- **GOAL OF THE EXERCISE**: Where the string "from" occurs in the material below, report the whole line.

□ □ □ □

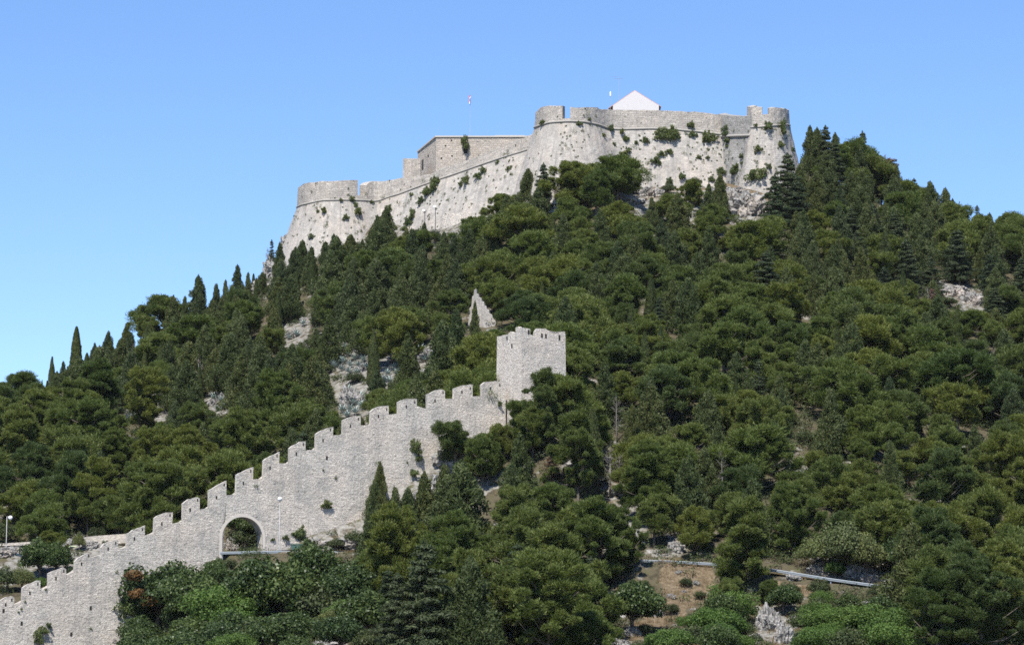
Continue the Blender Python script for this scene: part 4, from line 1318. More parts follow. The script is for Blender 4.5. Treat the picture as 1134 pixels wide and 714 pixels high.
rocks = [(752, 633, 4, 2.5, ''), (772, 646, 4, 3, ''), (743, 660, 5, 3, ''), (730, 680, 6, 4, ''), (758, 655, 3, 2, ''), (872, 650, 6, 4, ''), (860, 657, 4, 3, ''), (824, 226, 20, 15, 'broad'), (806, 218, 12, 9, ''), (842, 232, 13, 10, ''), (818, 212, 11, 6, ''), (835, 218, 8, 6, ''), (800, 211, 14, 7, ''), (560, 250 + 4, 9, 5, ''), (288, 298, 12, 9, ''), (301, 283, 12, 12, ''), (276, 306, 7, 6, ''), (318, 268, 10, 12, ''), (1058, 322, 14, 9, ''), (1076, 332, 12, 9, ''), (1040, 316, 7, 5, ''),
         (852, 688, 15, 17, ''), (868, 704, 12, 14, ''), (838, 706, 7, 6, ''), (356, 716, 24, 8, ''), (500, 505, 22, 16, ''), (480, 540, 14, 14, ''), (462, 552, 10, 9, ''), (447, 586, 13, 9, ''), (410, 595, 17, 8, ''), (395, 603, 20, 7, ''), (350, 603, 14, 6, ''),
         (575, 497, 12, 7, ''), (545, 518, 9, 6, ''), (565, 532, 9, 6, ''), (690, 545, 16, 6, ''), (682, 522, 8, 12, ''), (760, 597, 12, 6, ''), (748, 606, 9, 7, ''), (950, 632, 17, 8, ''), (985, 608, 6, 9, ''), (962, 640, 10, 6, ''), (905, 630, 11, 6, ''), (692, 596, 14, 8, ''), (535, 598, 6, 9, ''),
         (388, 440, 12, 13, ''), (374, 392, 14, 9, ''), (401, 408, 7, 6, ''), (440, 395, 10, 8, ''), (470, 394, 9, 9, ''), (236, 446, 6, 5, ''), (246, 440, 6, 5, ''), (250, 450, 4, 3, ''), (322, 371, 8, 5, ''), (338, 354, 6, 4, ''), (150, 461, 5, 3.5, ''), (160, 457, 6, 4, ''), (172, 461, 4, 3, ''), (75, 425, 6, 4, ''), (14, 456, 7, 5, ''), (30, 457, 6, 3, ''),
         (905, 345, 9, 9, ''), (878, 300, 10, 6, ''), (815, 245, 8, 5, ''), (700, 222, 12, 5, ''), (720, 213, 13, 9, ''), (655, 290, 5, 6, ''), (715, 265, 5, 5, ''), (510, 270, 4, 7, ''), (530, 262, 5, 5, ''), (8, 617, 12, 7, ''), (18, 610, 9, 6, ''), (78, 600, 8, 5, ''), (256, 603, 9, 8, ''), (100, 604, 10, 5, ''),
         (940, 210 + 6, 6, 5, ''), (896, 178, 9, 6, ''), (640, 418, 9, 6, ''), (1060, 705, 9, 7, ''), (1072, 690, 6, 6, ''), (680, 712, 20, 6, ''), (700, 700, 8, 6, ''), (500, 703, 5, 9, ''), (560, 690, 6, 7, ''), (610, 703, 8, 5, ''), (880, 640, 8, 4, ''), (130, 712, 9, 6, ''), (605, 437, 9, 6, ''), (930, 703, 8, 7, '')]
for i, (px, py, hw, hh, wd3) in enumerate(rocks):
    behind_arch = 250 < px < 275 and 580 < py < 610
    q = hit(px, py + hh * .55, y0=360 if behind_arch or (px < 130 and 590 < py < 625) else 296)
    s = q.y / F
    o = link('limestone_outcrop', ROCKM[i % 6])
    rw_, rh_ = hw * s * 1.15, hh * s * 1.35
    o.location = q + Vector((0, rw_ * .25, rh_ * .15))
    o.scale = (rw_, rw_ * .8, rh_)
    o.rotation_euler = (random.uniform(-.2, .2), random.uniform(-.2, .2), random.uniform(0, 6.28) if hw < 1.3 * hh else random.choice((0, math.pi)) + random.uniform(-.2, .2))
    put_item(o, ('broad ' if hw > 18 else 'small ' if hw < 8 else '') + ('jagged' if hh > hw else 'pale grey'), 'rock', px, py, 'limestone outcrop')
    tag(o, group='limestone rocks on the hillside')

# ---------------------------------------------------------------- bushes that grow out of the masonry (found by casting sight lines)
bpy.data.objects['haze'].hide_set(True) if False else None
bpy.context.view_layer.update()
DG = bpy.context.evaluated_depsgraph_get()
BUSHM = [bush(60 + i) for i in range(5)]
wb = [(359, 233.6, 4.5), (352, 234, 2.5), (383, 240.7, 5), (396, 234, 6), (394, 227, 3.5), (390, 221, 4), (377.6, 221.6, 2.5), (345, 262, 4.5), (389.6, 269, 4), (457, 238, 5.5), (452, 246, 6), (448, 254, 5), (411.5, 223.7, 3), (456, 215, 3), (430, 231, 5), (480, 206, 7), (473, 213, 7), (466, 222, 6), (485, 200, 5), (516, 200, 6), (510, 205, 4), (535, 189, 5), (530, 195, 5.5), (563.6, 186, 4), (551, 180, 3), (515, 160.5, 7),
      (601, 136.5, 4.5), (641, 137, 4), (652.7, 132, 3), (676.6, 142, 4.5), (688.6, 146.4, 4), (693, 154, 4.5), (691.5, 172, 7), (696, 166, 5), (714, 156, 5), (734, 150, 9), (745, 150, 10), (727, 178, 6.5), (733, 170, 5.5), (704, 158, 2.8), (680, 160, 2.5), (765.4, 139, 5), (766.8, 149, 5.5), (782.3, 152, 7), (790, 153, 5.5), (804, 146.6, 5.5), (806, 156, 4.5), (805, 162, 3), (851.5, 138.8, 7), (866, 142, 7), (877, 141, 4.5), (864.9, 160.7, 4.5), (839.5, 165, 5.5), (821, 173, 4), (822, 181, 2.5), (798.6, 190, 5), (813, 190, 6.5), (816, 184, 4),
      (837, 193, 11), (851.5, 184.7, 4), (774, 174.8, 3.2), (783.7, 174.8, 2.8), (742, 168, 4.5), (877.6, 165.6, 4.5), (837, 139.5, 3), (788, 199, 4), (755, 196, 5), (741, 201, 6), (745, 142, 3), (668, 150, 3),
      (362, 559.5, 6), (333, 592.5, 7), (317, 595, 4), (326, 591, 3.5), (553.5, 447, 3.5), (460, 497, 7), (464, 508, 5), (458, 524, 6), (48, 697, 6), (42, 706, 7), (54, 693, 4), (340, 600, 5), (415, 575, 5), (302, 597, 2.5)]
for i, (px, py, rp) in enumerate(wb):
    r = ray(px, py).normalized()
    ok, loc, nor, _i, ob, _m = SC.ray_cast(DG, CAMP, r)
    if not ok: continue
    rad = rp * loc.y / F * 1.15
    o = link('wall_shrub', BUSHM[i % 5])
    o.location = loc - r * rad * .3
    hang = 1.5 if rp in (5.5, 7) and i % 2 else 1.0
    o.scale = (rad, rad * .8, rad * hang)
    o.rotation_euler = (0, 0, random.uniform(0, 6.28))
    put_item(o, random.choice(('tufted', 'round', 'ragged')) + (' large' if rp >= 9 else ' small' if rp < 4 else ''), 'shrub', px, py, 'shrub ' + ('on the fortress' if py < 290 and py > 0 and px < 890 and py < 210 + (60 if px < 600 else 0) else 'by the lower wall'))
    tag(o, group='shrubs rooted in the masonry')

# tiny weeds in the joints of the ramparts and lower wall (uncountable)
ch = []
r = np.random.default_rng(31)
for it in range(2600):
    if r.random() < .78:
        px, py = r.uniform(312, 884), r.uniform(120, 275)
    else: px, py = r.uniform(0, 600), r.uniform(440, 714)
    if r.random() > .35 + .65 * float(vnoise(px * .05, py * .09, 2.0) > .05): continue
    d = ray(px, py).normalized()
    ok, loc, nor, _i, ob, _m = SC.ray_cast(DG, CAMP, d)
    if not ok or ob.name.split('.')[0] not in ('rampart_face', 'parapet', 'wall_body', 'tower_body') or nor.z > .75: continue
    if ob.name.startswith(('parapet', 'tower', 'wall_body')) and r.random() < .8: continue
    s = r.choice([.13, .2, .32, .5], p=[.42, .33, .18, .07])
    ch.append(clump(loc - d * s * .3, (s * 1.1, s * .7, s * r.uniform(.7, 1.5)), int(26 + 90 * s), r, .16, .07, -.9, .7))
o = link('wall_weeds', fol_mesh('wall_weeds', ch, M['wallbush'])); tag(o, 'small green weeds sprouting from joints in the old masonry', 'weeds', None, 'stuff')

# ---------------------------------------------------------------- agaves
AGM = [agave(i) for i in range(4)]
ag = [(370, 403), (378, 406), (386, 409), (395, 410), (402, 396), (383, 384), (361, 400), (379, 452), (400, 446), (392, 434), (385, 430), (384, 458), (436, 404), (425, 418), (440, 412), (462, 392), (484, 390), (320, 371), (328, 368), (336, 356), (143, 461), (165, 460), (368, 385), (376, 388), (385, 390), (393, 394), (380, 398), (388, 402), (397, 402), (372, 396), (365, 392), (404, 405), (383, 441), (391, 444), (398, 438), (388, 450), (394, 454), (429, 411), (431, 420), (466, 385), (474, 388), (470, 396), (478, 394), (147, 456), (154, 453), (161, 455), (168, 452), (158, 461), (150, 463), (175, 455), (237, 438), (245, 441), (240, 450), (248, 448), (590, 372 + 8), (1090, 348), (812, 428), (817, 436), (70, 592), (88, 597), (402, 448)]
for i, (px, py) in enumerate(ag):
    q = hit(px, py + 5)
    o = link('agave', AGM[i % 4]); k = random.uniform(.85, 1.2)
    o.location = q + Vector((0, -.25, .1)); o.scale = (k, k, k * 1.1); o.rotation_euler = (random.uniform(-.15, .15), random.uniform(-.15, .15), random.uniform(0, 6))
    put_item(o, random.choice(('grey green spiky', 'pale blue green spiky', 'spiky')), 'agave', px, py, 'agave rosette')
    tag(o, group='agaves among the limestone rocks')

# ---------------------------------------------------------------- trees
KIND = {}
KIND['pine'] = [pine(100 + i, Ht=h, R=R, n=n, base=b) for i, (h, R, n, b) in enumerate([(7.5, 3.9, 38, .2), (8, 3.6, 34, .26), (7, 4.1, 42, .18), (8.5, 3.9, 40, .3), (7.2, 3.5, 34, .16), (9, 4.1, 46, .24), (6.6, 3.8, 36, .12), (8, 4.0, 42, .2), (7, 3.3, 30, .2), (8.5, 3.5, 22, .42), (9, 3.3, 24, .46)])]
KIND['tallpine'] = [pine(140 + i, Ht=11, R=4.0, n=52, base=.14, flat=.55) for i in range(3)]
KIND['cypress'] = [cypress(200 + i, Ht=h, R=R) for i, (h, R) in enumerate([(9, 1.0), (8, 1.15), (10, 1.2)])]
KIND['spread'] = [spreading_cypress(300 + i, Ht=h, R=R, n=n) for i, (h, R, n) in enumerate([(9, 2.5, 70), (8, 2.7, 76), (9, 2.3, 64), (7.5, 2.6, 62), (9, 3.1, 88)])]
KIND['cedar'] = [cedar(400 + i, Ht=h, R=R) for i, (h, R) in enumerate([(10, 3.0), (9, 2.6), (11, 3.3)])]
KIND['sparse'] = [cedar(420 + i, Ht=9, R=2.0, n=44, per=150, base=.25) for i in range(2)]
KIND['fig'] = [broadleaf(500 + i, rust=(i == 0)) for i in range(3)]
KIND['bright'] = [broadleaf(520 + i, mat='bright', l=.2, w=.12, Ht=4, R=2.6) for i in range(2)]
KIND['light'] = [broadleaf(540 + i, mat='light', l=.2, w=.12, Ht=4.5, R=2.7) for i in range(2)]
KIND['shrub'] = [broadleaf(560 + i, mat='scrub', l=.22, w=.12, Ht=2.6, R=1.9, n=26, per=240) for i in range(3)]
KIND['dead'] = [bare(600, 8, 2.0, leafy=110)]
KIND['bare'] = [bare(610, 7, 1.8), bare(611, 6.5, 1.6)]
META = {'pine': ('pine_tree', 'pine'), 'tallpine': ('pine_tree', 'pine'), 'cypress': ('cypress_tree', 'cypress'), 'spread': ('spreading_cypress', 'cypress'), 'cedar': ('cedar_tree', 'conifer'), 'sparse': ('sparse_conifer', 'conifer'),
        'fig': ('broadleaf_tree', 'tree'), 'bright': ('broadleaf_tree', 'tree'), 'light': ('broadleaf_tree', 'tree'), 'shrub': ('hillside_shrub', 'shrub'), 'dead': ('dead_conifer', 'conifer'), 'bare': ('bare_tree', 'tree')}
GROUPS = {'pine': 'pines of the hillside wood', 'tallpine': 'pines of the hillside wood', 'cypress': 'columnar cypresses on the hill', 'spread': 'dark cypresses of the hillside wood', 'cedar': 'dark tiered conifers on the hill', 'sparse': 'thin conifers on the skyline', 'fig': 'leafy trees below the road', 'bright': 'leafy trees below the road', 'light': 'leafy trees below the road', 'shrub': 'shrubs on the hillside', 'dead': 'dead trees on the hill', 'bare': 'dead trees on the hill'}
TREES = []                                   # chosen: (kind, variant, base point, height, width factor)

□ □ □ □

- **SOLUTION TO THE PROBLEM**:
Continue the Blender Python script for this scene: part 4, from line 1318. More parts follow. The script is for Blender 4.5. Treat the picture as 1134 pixels wide and 714 pixels high.
o = link('wall_weeds', fol_mesh('wall_weeds', ch, M['wallbush'])); tag(o, 'small green weeds sprouting from joints in the old masonry', 'weeds', None, 'stuff')